The gun is found by Doug (Michael Buscemi, "BlacKkKlansman"), which is how it makes its way to Lee, who we see casually aiming it out of the driver’s window of his blue Malibu after his grandmother changes the locks on him. Reichardt crosscuts with Cozy curling her eyelashes and Ryder playing drums as her camera pans over his crime books. Cozy walks out of her house, a baby left unattended on the couch, and cuts across a cow field to cross the highway where she’s almost run over by Lee, a conversation starter when she finds him sitting in the same bar she was headed for. Their evening ends with a swim at a private pool Lee tells Cozy he’s allowed to use, clearly not the case when the owner comes out of the house. Unfortunately for them, Lee was showing Cozy how to aim his gun and in her panic she shoots.
The two immediately scramble over the fence, deciding their only option is to go on the lam. They barely make it out of a motel room neither can afford to pay for as Ryder’s buddy J.C. (Stan Kaplan) connects his friend’s missing gun with his daughter’s disappearance.

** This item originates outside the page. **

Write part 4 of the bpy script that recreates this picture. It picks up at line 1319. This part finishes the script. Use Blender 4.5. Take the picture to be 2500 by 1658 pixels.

While this seriously independent film features the blunt editing (by producer/star Fessenden) and unsophisticated sound of low budget filmmaking, Reichardt’s amusing aspiring outlaw movie surprises at every turn, having more in common with the early work of Jim Jarmusch than her own later work. It received a 2K DCP restoration from the 16mm negative in 2015.
Robin's Review: B
I kept wondering, after watching “River of Grass,” of other, similar two-young-people-on-the-lam-for-crimes-committed movies. At first, I thought of “The Sugarland Express” and checked that film out. Not the right one. Then, I remembered a movie from way back in 1973, Terence Malick’s “Badlands” with Martin Sheen and Sissy Spacek.
Writer-director Kelly Reichardt debut film, from 1994, tells a story similar to “Badlands” except for one thing. Here, there is an amiable cluelessness to our two lead characters, Cozy and Lee, and, yes, there is a gun. But, there is not a violent bone in either of them (well, maybe one of them) and the crime they think they committed is just an illusion of their perceived badness.
Lisa Donaldson embraces the hopes and delusions of Cozy. When we first meet her, she is “taking care” of her brood of kids, like filling the baby’s bottle with Coca Cola then blithely giving it to her youngest. This immediately sets the tone of Cozy’s selfish personality – getting dolled up and, leaving the kids by themselves, heads to the local bar where she meets Lee.
Larry Fessenden has been a writer-director-editor-cinematographer indie film juggernaut for many years. He was also an actor and, as Lee, he gives a minimalist performance as a stoner-slacker and acts just as you would expect from a stoner-slacker.
Lee still lives with his grandma, does not have job and, little does he know, granny plans to throw him out. Meeting the self-possessed Cozy proves to be a big change for the slacker, especially after a friend gives him a gun - a separate but important story thread. Lee invites Cozy to go for a swim in a “friend’s” pool. Something happens and the two take off to avoid the law.
You cannot exactly call this a love story. Well, Cozy does love herself and Lee is on the clueless side but, as they try to get to their perception of freedom, you take a liking to the odd couple in a way that makes you feel sorry for them. Until, that is, the finale.
Director Reichardt, in her debut, shows the talent that would emerge and solidify later in her career with the likes of “Old Joy (2006),” “Wendy and Lucy (2008),” with a wonderful performance by Michelle Williams, and “Meek’s Cutoff (2010),” again with Williams. I always find it interesting when seeing the first work of a talented filmmaker.